Former Scottish Conservative leader Ruth Davidson, in turn, argued that the government's announcement on Channel 4's privatisation marked the "opposite of levelling up". She tweeted that the broadcaster is "publicly-owned, not publicly-funded. It doesn't cost the taxpayer a penny".

She was partly echoed by ex-Culture Secretary Jeremy Hunt who said he was "uneasy" about the move, adding that the channel "provides competition to the BBC on public service broadcasting, the kinds of programmes that are not commercially viable".
The same tone was struck by Lord Tom McNally, a former leader of the Liberal Democrats. Referring to Channel 4, he told an Urgent Question event in the Lords that he wonders whether the government was "ashamed that this extraordinarily well-run company is being dealt with in this way?"

McNally noted that it was "a shabby decision made in an appalling way while the House of Commons is in recess".

This was shared by Damian Green, a former Conservative cabinet minister, who argued that "the sale of Channel 4 is politicians and civil servants thinking they know more about how to run a business than the people who run it". Green slammed the decision as "very unconservative", adding that "Mrs Thatcher, who created it, never made that mistake", in a nod to the former UK prime minister who founded the channel in 1982.

UK Government Keen to Privatise Channel 4

The critical remarks follow the government announcing on Monday that it will press ahead with plans to privatise Channel 4, allegedly as part of reforms "to modernise and sustain the UK's public service broadcasting sector".
The Independent cited an unnamed source as saying that "ministers have decided that, although C4 as a business is currently performing well, government ownership is holding it back in the face of a rapidly changing and competitive media landscape".

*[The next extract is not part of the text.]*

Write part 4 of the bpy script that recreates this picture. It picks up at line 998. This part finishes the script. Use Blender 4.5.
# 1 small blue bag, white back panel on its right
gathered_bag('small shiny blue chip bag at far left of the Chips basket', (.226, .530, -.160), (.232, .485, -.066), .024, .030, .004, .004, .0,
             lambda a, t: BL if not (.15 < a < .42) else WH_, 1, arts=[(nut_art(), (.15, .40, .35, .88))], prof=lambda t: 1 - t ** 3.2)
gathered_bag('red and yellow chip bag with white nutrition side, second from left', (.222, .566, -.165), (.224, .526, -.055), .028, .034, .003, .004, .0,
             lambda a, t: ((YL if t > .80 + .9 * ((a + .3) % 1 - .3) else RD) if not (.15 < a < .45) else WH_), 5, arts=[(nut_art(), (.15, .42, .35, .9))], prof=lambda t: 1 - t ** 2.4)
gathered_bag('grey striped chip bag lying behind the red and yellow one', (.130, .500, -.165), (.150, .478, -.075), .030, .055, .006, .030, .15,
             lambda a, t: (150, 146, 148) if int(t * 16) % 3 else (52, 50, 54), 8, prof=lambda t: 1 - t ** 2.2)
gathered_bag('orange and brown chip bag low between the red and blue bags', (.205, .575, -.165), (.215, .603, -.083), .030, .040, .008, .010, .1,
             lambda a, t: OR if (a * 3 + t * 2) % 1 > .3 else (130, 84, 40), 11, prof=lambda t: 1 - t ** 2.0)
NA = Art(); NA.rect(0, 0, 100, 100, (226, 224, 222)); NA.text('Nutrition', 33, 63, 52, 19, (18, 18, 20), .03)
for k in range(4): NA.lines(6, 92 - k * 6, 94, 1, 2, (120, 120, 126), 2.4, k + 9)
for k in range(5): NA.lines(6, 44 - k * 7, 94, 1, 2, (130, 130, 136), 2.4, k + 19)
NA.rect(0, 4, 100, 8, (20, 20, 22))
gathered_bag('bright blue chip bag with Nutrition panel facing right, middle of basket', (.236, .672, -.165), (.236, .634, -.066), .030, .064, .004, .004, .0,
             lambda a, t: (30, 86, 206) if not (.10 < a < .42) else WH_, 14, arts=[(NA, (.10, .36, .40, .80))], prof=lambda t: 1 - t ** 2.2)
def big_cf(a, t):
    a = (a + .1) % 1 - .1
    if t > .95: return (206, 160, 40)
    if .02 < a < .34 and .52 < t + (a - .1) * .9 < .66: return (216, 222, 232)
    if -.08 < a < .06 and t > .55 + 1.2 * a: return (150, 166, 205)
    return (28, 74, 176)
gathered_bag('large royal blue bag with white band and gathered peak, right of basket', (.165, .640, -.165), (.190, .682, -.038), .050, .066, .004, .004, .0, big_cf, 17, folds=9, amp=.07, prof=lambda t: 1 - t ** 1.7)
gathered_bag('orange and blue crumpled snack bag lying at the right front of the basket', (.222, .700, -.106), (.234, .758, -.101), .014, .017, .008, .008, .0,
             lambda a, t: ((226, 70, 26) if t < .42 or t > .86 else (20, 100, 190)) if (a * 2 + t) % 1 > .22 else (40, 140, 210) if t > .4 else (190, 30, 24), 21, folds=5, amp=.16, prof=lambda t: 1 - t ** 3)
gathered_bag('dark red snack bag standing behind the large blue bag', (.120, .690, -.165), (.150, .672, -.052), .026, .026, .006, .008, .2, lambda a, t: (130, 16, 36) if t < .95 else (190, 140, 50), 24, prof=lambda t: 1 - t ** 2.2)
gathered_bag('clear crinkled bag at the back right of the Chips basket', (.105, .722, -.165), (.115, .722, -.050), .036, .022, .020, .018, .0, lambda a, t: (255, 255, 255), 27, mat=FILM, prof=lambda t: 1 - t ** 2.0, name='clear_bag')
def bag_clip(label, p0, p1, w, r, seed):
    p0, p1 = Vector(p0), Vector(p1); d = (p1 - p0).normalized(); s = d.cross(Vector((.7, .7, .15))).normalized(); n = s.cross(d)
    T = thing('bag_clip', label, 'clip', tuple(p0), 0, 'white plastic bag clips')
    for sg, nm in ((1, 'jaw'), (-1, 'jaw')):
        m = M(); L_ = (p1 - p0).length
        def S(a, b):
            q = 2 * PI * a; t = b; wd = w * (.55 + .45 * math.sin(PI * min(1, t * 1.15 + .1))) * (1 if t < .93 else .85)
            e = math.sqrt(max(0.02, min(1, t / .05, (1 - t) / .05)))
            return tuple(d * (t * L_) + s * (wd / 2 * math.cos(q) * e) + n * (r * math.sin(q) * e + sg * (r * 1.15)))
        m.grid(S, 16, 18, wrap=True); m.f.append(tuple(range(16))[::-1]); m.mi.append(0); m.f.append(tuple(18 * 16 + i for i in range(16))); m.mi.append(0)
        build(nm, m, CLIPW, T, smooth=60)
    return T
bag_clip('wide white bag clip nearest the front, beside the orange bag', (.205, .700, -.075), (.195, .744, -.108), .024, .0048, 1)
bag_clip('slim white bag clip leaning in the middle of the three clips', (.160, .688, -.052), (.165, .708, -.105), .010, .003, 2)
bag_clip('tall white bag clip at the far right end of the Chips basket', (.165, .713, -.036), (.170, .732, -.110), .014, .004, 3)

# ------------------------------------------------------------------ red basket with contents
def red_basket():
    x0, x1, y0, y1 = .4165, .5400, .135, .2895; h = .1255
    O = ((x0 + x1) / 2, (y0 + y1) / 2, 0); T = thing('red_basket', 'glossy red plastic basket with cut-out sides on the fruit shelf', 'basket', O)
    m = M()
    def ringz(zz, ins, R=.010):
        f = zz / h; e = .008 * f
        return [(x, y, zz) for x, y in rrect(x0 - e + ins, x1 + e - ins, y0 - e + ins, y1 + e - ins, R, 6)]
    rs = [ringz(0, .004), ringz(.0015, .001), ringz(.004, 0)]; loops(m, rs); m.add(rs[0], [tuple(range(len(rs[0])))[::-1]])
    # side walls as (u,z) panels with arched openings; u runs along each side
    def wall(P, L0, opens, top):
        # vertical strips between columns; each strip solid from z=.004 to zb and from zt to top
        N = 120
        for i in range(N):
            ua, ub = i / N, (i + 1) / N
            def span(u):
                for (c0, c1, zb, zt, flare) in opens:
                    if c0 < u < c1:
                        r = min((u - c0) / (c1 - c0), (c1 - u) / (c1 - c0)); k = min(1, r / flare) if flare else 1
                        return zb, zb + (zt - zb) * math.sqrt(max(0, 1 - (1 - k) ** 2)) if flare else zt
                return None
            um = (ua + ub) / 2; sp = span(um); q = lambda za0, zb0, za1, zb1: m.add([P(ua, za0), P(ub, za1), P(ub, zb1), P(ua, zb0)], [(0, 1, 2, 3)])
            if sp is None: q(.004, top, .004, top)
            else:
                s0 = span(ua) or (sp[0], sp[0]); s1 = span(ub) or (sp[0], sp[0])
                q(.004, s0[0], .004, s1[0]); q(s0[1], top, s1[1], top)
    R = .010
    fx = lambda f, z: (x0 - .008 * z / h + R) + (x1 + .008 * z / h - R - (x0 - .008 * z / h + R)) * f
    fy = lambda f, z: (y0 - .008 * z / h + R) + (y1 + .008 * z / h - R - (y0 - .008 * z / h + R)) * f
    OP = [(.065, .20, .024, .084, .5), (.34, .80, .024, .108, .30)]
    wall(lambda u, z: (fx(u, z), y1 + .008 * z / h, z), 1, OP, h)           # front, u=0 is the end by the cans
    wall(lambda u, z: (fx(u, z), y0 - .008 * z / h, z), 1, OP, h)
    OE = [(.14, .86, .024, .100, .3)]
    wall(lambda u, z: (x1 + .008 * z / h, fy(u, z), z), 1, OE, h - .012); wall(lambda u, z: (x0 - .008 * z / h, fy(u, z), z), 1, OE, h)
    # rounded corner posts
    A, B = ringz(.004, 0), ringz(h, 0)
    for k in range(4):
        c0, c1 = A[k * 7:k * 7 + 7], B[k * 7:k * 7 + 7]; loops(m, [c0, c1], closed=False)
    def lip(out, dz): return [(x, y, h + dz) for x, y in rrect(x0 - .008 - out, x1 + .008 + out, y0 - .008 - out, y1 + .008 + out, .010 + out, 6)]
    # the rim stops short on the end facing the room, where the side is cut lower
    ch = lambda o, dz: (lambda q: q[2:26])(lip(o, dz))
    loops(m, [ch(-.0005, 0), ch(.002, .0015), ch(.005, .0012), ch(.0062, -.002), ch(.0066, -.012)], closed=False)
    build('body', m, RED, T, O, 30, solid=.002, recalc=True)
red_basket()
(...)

"A change of ownership will remove its straitjacket, giving C4 the freedom to innovate and grow so it can flourish and thrive long into the future and support the whole of the UK creative industries", the source asserted.

A spokesperson for the broadcaster said it was "disappointed" with the decision, but pledged it would "continue to engage" with the government on the process to "ensure that Channel 4 continues to play its unique part in Britain's creative ecology and national life".

"Channel 4 remains legally committed to its unique public-service remit. The focus for the organisation will be on how we can ensure we deliver the remit to both our viewers and the British creative economy across the whole of the UK", the spokesperson added.

C4 is currently owned by the government and receives its funding from advertising. The channel's most popular shows include "The Great British Bake Off", "Gogglebox", "Hollyoaks", and "Big Fat Quiz".